Tag Archives: inclusion


I have a confession to make. This blog is loosely supposed to be about the experience of depression, yet when I am depressed I just haven’t got the energy to write, and when I am not, I am too busy catching up on all the things I failed to do when depressed, and I don’t want to think about the preceding depression let alone blog about it.
Which is a roundabout way of saying I have been bumping along the bottom for the last – oh, at least several weeks – and haven’t blogged about it. Suffice it to say that the mostly grey skies precisely reflect my average mood.
And I am about to sign a contract for a new book, which should be a cause for rejoicing, but all I can think about is that I have to somehow write the damn thing before next January.
Being at church often helps, and yesterday’s service had a number of things in it that spoke to me, but I am still struggling hard to make myself do all the things that need doing today. The fact that I have now re-read the official report into SEN at Genius Brat’s school, and that it addresses everything but the core issue of extreme understaffing, is not encouraging (of course I know that the reason for this is that the head got in a load of agency Teaching Assistants during the reviewers’ visit and sacked them all as soon as the inspectors had gone). And we have a meeting tonight at which I have to take minutes, and it is bound to be complex and my arm aches even thinking about it. I just hope the group can cut to the chase and create a strong response to the report.

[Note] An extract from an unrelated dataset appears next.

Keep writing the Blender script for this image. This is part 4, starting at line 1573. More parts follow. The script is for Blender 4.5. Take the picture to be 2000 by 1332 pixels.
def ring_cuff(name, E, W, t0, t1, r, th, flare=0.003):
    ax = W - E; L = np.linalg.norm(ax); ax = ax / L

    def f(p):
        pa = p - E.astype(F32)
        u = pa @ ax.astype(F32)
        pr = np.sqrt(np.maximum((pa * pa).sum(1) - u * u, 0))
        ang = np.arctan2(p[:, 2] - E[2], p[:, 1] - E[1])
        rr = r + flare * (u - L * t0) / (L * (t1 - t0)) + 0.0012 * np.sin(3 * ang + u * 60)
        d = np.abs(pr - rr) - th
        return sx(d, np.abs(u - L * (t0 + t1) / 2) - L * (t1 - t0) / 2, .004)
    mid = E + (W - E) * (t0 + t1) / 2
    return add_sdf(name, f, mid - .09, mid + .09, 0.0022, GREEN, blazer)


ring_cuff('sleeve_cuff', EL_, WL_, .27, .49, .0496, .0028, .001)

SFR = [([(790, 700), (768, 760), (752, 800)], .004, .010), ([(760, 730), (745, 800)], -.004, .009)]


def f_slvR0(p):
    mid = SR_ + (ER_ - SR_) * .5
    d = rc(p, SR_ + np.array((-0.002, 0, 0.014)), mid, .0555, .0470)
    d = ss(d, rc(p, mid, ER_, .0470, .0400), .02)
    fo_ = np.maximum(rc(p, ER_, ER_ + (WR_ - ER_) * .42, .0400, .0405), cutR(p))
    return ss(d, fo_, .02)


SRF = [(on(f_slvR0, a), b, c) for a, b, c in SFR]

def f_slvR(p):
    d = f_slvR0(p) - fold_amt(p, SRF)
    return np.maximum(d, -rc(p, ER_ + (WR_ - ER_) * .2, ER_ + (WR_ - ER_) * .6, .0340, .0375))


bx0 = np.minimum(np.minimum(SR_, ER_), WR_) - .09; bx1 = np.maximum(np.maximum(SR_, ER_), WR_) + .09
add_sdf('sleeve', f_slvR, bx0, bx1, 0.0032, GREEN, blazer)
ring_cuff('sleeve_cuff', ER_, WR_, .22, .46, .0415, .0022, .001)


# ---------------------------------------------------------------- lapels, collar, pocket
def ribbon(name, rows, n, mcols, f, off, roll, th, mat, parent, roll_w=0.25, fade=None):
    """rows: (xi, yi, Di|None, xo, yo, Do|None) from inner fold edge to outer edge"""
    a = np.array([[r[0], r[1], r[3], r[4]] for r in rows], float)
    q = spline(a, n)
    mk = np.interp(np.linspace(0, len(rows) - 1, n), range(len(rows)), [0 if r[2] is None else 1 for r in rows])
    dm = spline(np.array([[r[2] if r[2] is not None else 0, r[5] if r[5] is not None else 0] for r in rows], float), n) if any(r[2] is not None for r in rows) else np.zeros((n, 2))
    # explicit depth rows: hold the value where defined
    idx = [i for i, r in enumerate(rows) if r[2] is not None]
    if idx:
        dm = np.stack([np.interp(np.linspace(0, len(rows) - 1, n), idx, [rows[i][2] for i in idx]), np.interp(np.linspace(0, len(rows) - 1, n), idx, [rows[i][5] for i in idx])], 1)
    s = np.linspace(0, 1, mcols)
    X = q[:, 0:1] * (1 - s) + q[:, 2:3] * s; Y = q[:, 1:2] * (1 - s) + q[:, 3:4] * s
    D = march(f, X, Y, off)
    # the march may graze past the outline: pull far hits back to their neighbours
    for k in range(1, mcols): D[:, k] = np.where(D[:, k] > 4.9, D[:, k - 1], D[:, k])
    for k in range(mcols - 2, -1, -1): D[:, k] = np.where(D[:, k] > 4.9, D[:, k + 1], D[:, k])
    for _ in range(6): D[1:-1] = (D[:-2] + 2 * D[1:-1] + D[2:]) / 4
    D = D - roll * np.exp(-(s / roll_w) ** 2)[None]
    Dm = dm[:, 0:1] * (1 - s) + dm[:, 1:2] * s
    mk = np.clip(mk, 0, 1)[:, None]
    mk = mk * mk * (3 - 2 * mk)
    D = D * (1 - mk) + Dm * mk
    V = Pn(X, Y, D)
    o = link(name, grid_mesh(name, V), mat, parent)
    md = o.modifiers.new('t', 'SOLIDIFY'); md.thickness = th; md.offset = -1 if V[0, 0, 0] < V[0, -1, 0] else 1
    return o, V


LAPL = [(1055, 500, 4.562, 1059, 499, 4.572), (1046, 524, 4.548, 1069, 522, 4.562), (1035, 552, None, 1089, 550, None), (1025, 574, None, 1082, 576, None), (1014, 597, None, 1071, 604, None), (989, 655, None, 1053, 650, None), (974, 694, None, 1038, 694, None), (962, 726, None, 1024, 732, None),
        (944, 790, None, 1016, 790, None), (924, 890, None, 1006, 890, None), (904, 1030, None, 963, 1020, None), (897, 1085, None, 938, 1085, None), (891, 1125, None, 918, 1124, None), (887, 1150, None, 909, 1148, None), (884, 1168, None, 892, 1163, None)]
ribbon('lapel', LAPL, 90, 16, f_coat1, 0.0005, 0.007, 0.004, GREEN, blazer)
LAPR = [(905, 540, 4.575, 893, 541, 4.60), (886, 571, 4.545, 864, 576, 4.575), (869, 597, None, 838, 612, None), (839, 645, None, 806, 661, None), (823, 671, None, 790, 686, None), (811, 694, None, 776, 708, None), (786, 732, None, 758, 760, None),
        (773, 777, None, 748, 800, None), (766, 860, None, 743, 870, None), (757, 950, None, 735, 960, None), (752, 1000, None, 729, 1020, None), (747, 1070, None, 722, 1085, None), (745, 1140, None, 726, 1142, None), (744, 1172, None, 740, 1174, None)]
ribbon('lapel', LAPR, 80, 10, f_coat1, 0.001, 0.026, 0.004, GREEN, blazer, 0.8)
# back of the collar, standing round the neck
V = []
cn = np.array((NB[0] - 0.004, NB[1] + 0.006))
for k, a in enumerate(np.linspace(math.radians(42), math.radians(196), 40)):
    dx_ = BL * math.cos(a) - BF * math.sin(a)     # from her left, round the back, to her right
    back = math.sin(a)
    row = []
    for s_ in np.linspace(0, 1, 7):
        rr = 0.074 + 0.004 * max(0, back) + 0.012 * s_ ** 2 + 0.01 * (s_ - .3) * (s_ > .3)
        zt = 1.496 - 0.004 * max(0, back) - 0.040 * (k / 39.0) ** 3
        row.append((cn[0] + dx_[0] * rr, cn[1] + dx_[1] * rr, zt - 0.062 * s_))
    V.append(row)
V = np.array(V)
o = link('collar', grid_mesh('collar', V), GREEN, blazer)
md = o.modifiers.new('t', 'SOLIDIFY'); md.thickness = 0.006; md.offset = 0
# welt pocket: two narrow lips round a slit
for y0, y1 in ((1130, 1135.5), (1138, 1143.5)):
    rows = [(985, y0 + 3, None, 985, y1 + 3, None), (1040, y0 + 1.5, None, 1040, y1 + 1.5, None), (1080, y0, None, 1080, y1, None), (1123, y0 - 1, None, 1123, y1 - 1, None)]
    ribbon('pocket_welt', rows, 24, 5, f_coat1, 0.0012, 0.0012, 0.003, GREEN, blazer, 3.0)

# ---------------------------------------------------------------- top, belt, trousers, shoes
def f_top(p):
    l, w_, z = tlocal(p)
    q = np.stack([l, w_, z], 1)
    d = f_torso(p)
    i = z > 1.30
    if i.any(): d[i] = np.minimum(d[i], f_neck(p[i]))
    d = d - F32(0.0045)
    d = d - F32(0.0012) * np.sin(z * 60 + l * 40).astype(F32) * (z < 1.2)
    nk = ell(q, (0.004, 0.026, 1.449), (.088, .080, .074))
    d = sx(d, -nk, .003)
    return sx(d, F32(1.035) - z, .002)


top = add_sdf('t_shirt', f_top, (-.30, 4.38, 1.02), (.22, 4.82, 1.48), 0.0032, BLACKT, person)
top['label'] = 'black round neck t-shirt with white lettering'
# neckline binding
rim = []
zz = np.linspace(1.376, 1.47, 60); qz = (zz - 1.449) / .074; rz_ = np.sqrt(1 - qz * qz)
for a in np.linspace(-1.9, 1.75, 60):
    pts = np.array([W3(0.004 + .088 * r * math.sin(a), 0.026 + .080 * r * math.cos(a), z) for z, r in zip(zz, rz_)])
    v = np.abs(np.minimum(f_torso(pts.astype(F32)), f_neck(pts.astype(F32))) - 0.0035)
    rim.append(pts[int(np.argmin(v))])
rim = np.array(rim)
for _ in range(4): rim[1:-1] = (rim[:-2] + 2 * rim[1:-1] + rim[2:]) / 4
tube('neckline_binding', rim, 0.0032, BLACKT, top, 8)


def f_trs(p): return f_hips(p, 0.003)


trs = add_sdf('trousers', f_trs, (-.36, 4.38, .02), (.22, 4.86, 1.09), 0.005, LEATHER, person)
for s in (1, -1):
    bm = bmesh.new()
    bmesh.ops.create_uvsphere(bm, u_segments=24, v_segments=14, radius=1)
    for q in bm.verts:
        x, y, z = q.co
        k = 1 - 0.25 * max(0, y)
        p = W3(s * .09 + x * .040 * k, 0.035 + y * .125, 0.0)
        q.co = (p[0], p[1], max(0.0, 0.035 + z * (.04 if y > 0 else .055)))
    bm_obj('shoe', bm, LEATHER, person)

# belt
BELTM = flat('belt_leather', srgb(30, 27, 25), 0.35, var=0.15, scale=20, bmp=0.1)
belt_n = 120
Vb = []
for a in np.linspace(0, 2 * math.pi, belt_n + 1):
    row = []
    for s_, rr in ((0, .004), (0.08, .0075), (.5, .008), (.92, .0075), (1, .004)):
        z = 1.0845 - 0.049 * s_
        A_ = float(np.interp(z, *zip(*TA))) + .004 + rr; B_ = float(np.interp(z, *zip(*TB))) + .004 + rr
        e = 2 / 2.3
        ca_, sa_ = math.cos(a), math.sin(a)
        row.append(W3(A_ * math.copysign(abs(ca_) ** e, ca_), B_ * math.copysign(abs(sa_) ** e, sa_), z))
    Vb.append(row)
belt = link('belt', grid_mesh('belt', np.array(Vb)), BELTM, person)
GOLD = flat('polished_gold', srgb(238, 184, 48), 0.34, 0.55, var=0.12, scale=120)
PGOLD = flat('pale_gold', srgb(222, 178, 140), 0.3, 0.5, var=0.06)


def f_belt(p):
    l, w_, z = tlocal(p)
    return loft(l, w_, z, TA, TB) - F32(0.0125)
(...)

Laugh when your heart is breaking

On skimming through my emails tonight I spotted in one of the Freecycle mails the following: ‘Offer: trolley’. My immediate thought was: ‘Is she?’

You may conclude from the quality of jokes that life has been a little too demanding lately. I survived chairing the Inclusion Group meeting (10 people came and seem very enthusiastic about taking action), but have been pretty overwhelmed since, with the sheer number of things I have to do this week, and the frustration of knowing that no matter how many letters we write, the Demon Headmaster will go his own sweet way. However we are now considering engaging in a group legal action, which would certainly make him sit up.

Woke up feeling awful today, but with the judicious application of an episode of ‘Allo ‘Allo, followed by a comforting church service, I feel almost put back together. Though still knackered.

The Head from Hell

My only excuse (but it’s a good one) for not blogging since last Monday, is that The Demon Headmaster has struck again and I have been much preoccupied with doing stuff about it. To elucidate, I have discovered that my son is currently getting 0% of the 32 1/2 hours of teaching assistant support that his statement entitles him to. This is even more invidious when you consider that we live in Borough A, which issues his statement, but the school is in Borough B. This means Borough A is giving the school around £20,000 specifically for my child and the school is spending it on something else. In any other context this would be called fraud. And he is by no means the only child not getting their support, indeed one child’s parents are taking the school to the High Court over the lack of implementation of their child’s statement.

Not only that but it seems the school has revived a policy they tried to implement a couple of years ago, to put statemented kids in a ‘special’ class, which may result in all the learning support resources being directed to this group, and no support for those left in the mainstream classes. Which can hardly be called inclusion.

Fired by righteous indignation I have been working with one other parent to revive the defunct Inclusion Group, and we have got a meeting going for next weekend. We also sent details to both the boroughs involved. I just hope parents turn up in decent numbers so we can present a united front to the school. What this head has done to special needs kids is truly appalling. The sad thing is, I was in a café last week with some parents from the school with ‘normal’ kids, and they all think he’s wonderful.

Since you asked…

… I will explain some of the incidents on my list of 18/11/08, in random order and only one explanation per post:

6. It was a well known temple of charismania in the north of England. I was with a team running a weekend on gender issues and Christian feminism. The team had asked me to preach on the Sunday. I chose to preach on the Syro-Phoenician (or Canaanite) woman, the only person recorded as apparently changing Jesus’ mind for him. I talked about issues of inclusion and exclusion.

After the service as I descended the aisle I heard one old lady say to another: ‘This church is going from bad to worse’. But then a man buttonholed me and said he was gay but had never dared tell anyone at church, and my sermon was the first time he had felt included. ‘Ah,’ I thought, ‘that’s who I was preaching for’.